Set exercise:
Without the pictures, extract every line from the start of the material to the line containing "1)), np.repeat(np.asarray(tint), k)", both ends included.

Data segment:
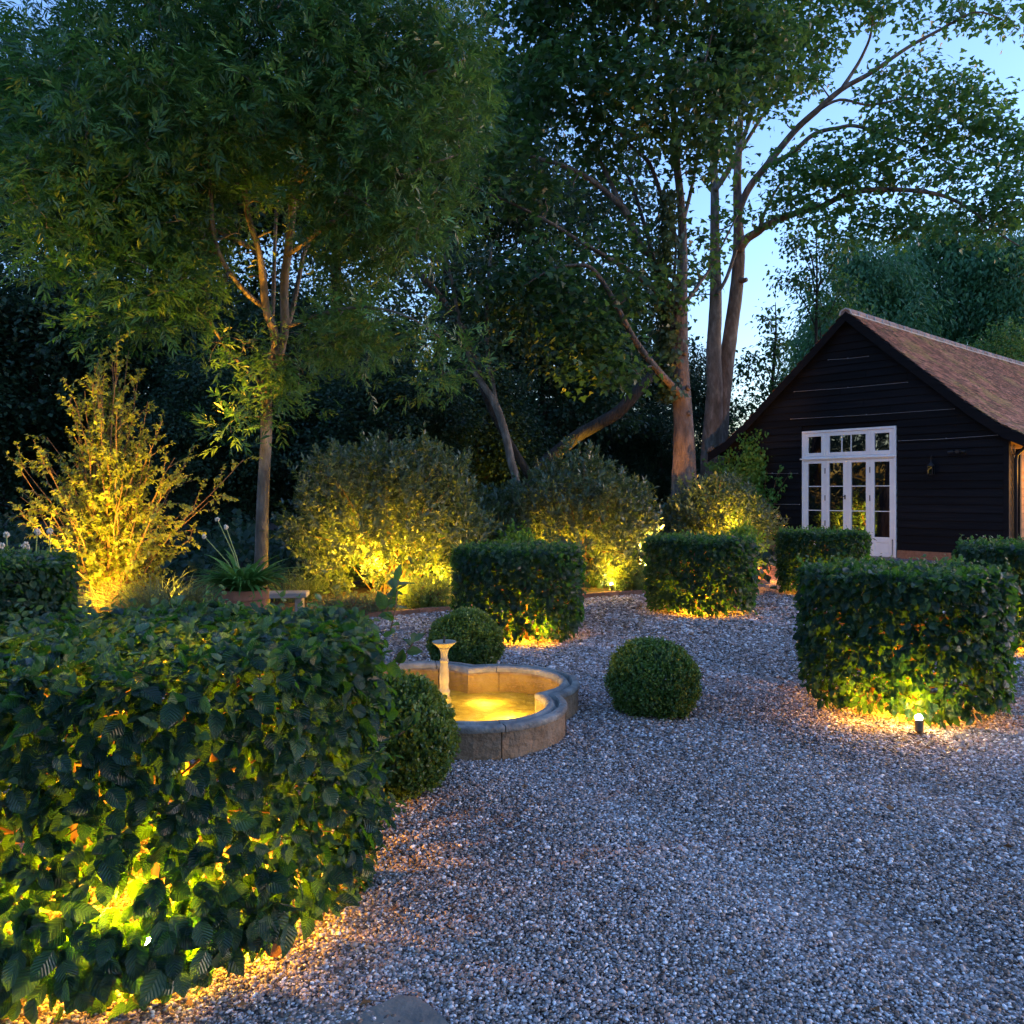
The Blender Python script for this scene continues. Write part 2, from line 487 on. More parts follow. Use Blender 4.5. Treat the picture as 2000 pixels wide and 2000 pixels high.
def tpl_blade(nseg=5, w=.03, droop=.6):
    V, F = [], []
    for i in range(nseg + 1):
        t = i / nseg
        ww = w * (1 - t ** 2.2) + .001
        y = math.sin(t * droop * 1.6) / (droop * 1.6) if droop > 0 else t
        z = -(1 - math.cos(t * droop * 1.6)) / (droop * 1.6) if droop > 0 else 0
        V += [(-ww, y, z + ww * .5), (0, y, z), (ww, y, z + ww * .5)]
    for i in range(nseg):
        a = i * 3
        F += [(a, a + 1, a + 4, a + 3), (a + 1, a + 2, a + 5, a + 4)]
    V = np.array(V)
    return V, np.array(F), np.stack([np.tile([0, .5, 1], nseg + 1), np.repeat(np.linspace(0, 1, nseg + 1), 3)], 1)


T_HORN, T_LEAF, T_NARROW, T_ASH, T_MAPLE = tpl_hornbeam(), tpl_simple(.32), tpl_simple(.15, .1, .04), tpl_ash(), tpl_maple()
T_OVAL = tpl_simple(.2, .12, .05)
T_ROUND = tpl_simple(.42, .1, .1)


def unit(a):
    return a / np.maximum(np.linalg.norm(a, axis=1, keepdims=True), 1e-9)


def scatter(tpl, pos, dirs, nrm, size, tint):
    """leaf k: base at pos[k], axis dirs[k], face nrm[k]"""
    V, F, UV = tpl
    n, k = len(pos), len(V)
    Y = unit(np.asarray(dirs, float))
    Z = np.asarray(nrm, float)
    Z = unit(Z - (Z * Y).sum(1, keepdims=True) * Y)
    X = np.cross(Y, Z)
    R = np.stack([X, Y, Z], 2)                       # columns
    W = np.einsum('nij,kj->nki', R, V) * np.asarray(size)[:, None, None] + np.asarray(pos)[:, None, :]
    FF = (F[None] + (np.arange(n) * k)[:, None, None]).reshape(-1, F.shape[1])
    return W.reshape(-1, 3), FF, np.tile(UV, (n, 1)), np.repeat(np.asarray(tint), k)


def join(parts):
    vs, fs, us, ts, b = [], [], [], [], 0
    for v, f, u, t in parts:
        vs.append(v); fs.append(f + b); us.append(u); ts.append(t); b += len(v)
    return np.concatenate(vs), np.concatenate(fs), np.concatenate(us), np.concatenate(ts)


def rnd_dir(n):
    return unit(rng.normal(size=(n, 3)))


# ---------------------------------------------------------------- camera, world, light
cam = bpy.data.cameras.new('camera')
cam.sensor_width = 36.0
cam.lens = 36.0 * F0 / 2000.0
cam.shift_y = -35.0 / 2000.0
cam.clip_end = 2000
cam.clip_start = 0.05
co = bpy.data.objects.new('camera', cam)
co.location = (0, 0, H0)
co.rotation_euler = (PI / 2, 0, 0)
C.objects.link(co)
S.camera = co

SUN_EL, SUN_ROT = math.radians(2.0), math.radians(80)
w = bpy.data.worlds.new('World')
S.world = w
w.use_nodes = True
nt = w.node_tree
bg = next(n for n in nt.nodes if n.type == 'BACKGROUND')
sky = nt.nodes.new('ShaderNodeTexSky')
sky.sky_type = 'NISHITA'
sky.sun_disc = False
sky.sun_elevation = SUN_EL
sky.sun_rotation = SUN_ROT
sky.air_density = 1.0
sky.dust_density = 1.0
sky.ozone_density = 2.2
mulc = nt.nodes.new('ShaderNodeMix'); mulc.data_type = 'RGBA'; mulc.blend_type = 'MULTIPLY'
mulc.inputs[0].default_value = 1.0
mulc.inputs[7].default_value = (.77, .84, 1.16, 1)      # camera balanced for tungsten light
nt.links.new(sky.outputs[0], mulc.inputs[6])
nt.links.new(mulc.outputs[2], bg.inputs[0])
bg.inputs[1].default_value = 0.14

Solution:
The Blender Python script for this scene continues. Write part 2, from line 487 on. More parts follow. Use Blender 4.5. Treat the picture as 2000 pixels wide and 2000 pixels high.
def tpl_blade(nseg=5, w=.03, droop=.6):
    V, F = [], []
    for i in range(nseg + 1):
        t = i / nseg
        ww = w * (1 - t ** 2.2) + .001
        y = math.sin(t * droop * 1.6) / (droop * 1.6) if droop > 0 else t
        z = -(1 - math.cos(t * droop * 1.6)) / (droop * 1.6) if droop > 0 else 0
        V += [(-ww, y, z + ww * .5), (0, y, z), (ww, y, z + ww * .5)]
    for i in range(nseg):
        a = i * 3
        F += [(a, a + 1, a + 4, a + 3), (a + 1, a + 2, a + 5, a + 4)]
    V = np.array(V)
    return V, np.array(F), np.stack([np.tile([0, .5, 1], nseg + 1), np.repeat(np.linspace(0, 1, nseg + 1), 3)], 1)


T_HORN, T_LEAF, T_NARROW, T_ASH, T_MAPLE = tpl_hornbeam(), tpl_simple(.32), tpl_simple(.15, .1, .04), tpl_ash(), tpl_maple()
T_OVAL = tpl_simple(.2, .12, .05)
T_ROUND = tpl_simple(.42, .1, .1)


def unit(a):
    return a / np.maximum(np.linalg.norm(a, axis=1, keepdims=True), 1e-9)


def scatter(tpl, pos, dirs, nrm, size, tint):
    """leaf k: base at pos[k], axis dirs[k], face nrm[k]"""
    V, F, UV = tpl
    n, k = len(pos), len(V)
    Y = unit(np.asarray(dirs, float))
    Z = np.asarray(nrm, float)
    Z = unit(Z - (Z * Y).sum(1, keepdims=True) * Y)
    X = np.cross(Y, Z)
    R = np.stack([X, Y, Z], 2)                       # columns
    W = np.einsum('nij,kj->nki', R, V) * np.asarray(size)[:, None, None] + np.asarray(pos)[:, None, :]
    FF = (F[None] + (np.arange(n) * k)[:, None, None]).reshape(-1, F.shape[1])
    return W.reshape(-1, 3), FF, np.tile(UV, (n, 1)), np.repeat(np.asarray(tint), k)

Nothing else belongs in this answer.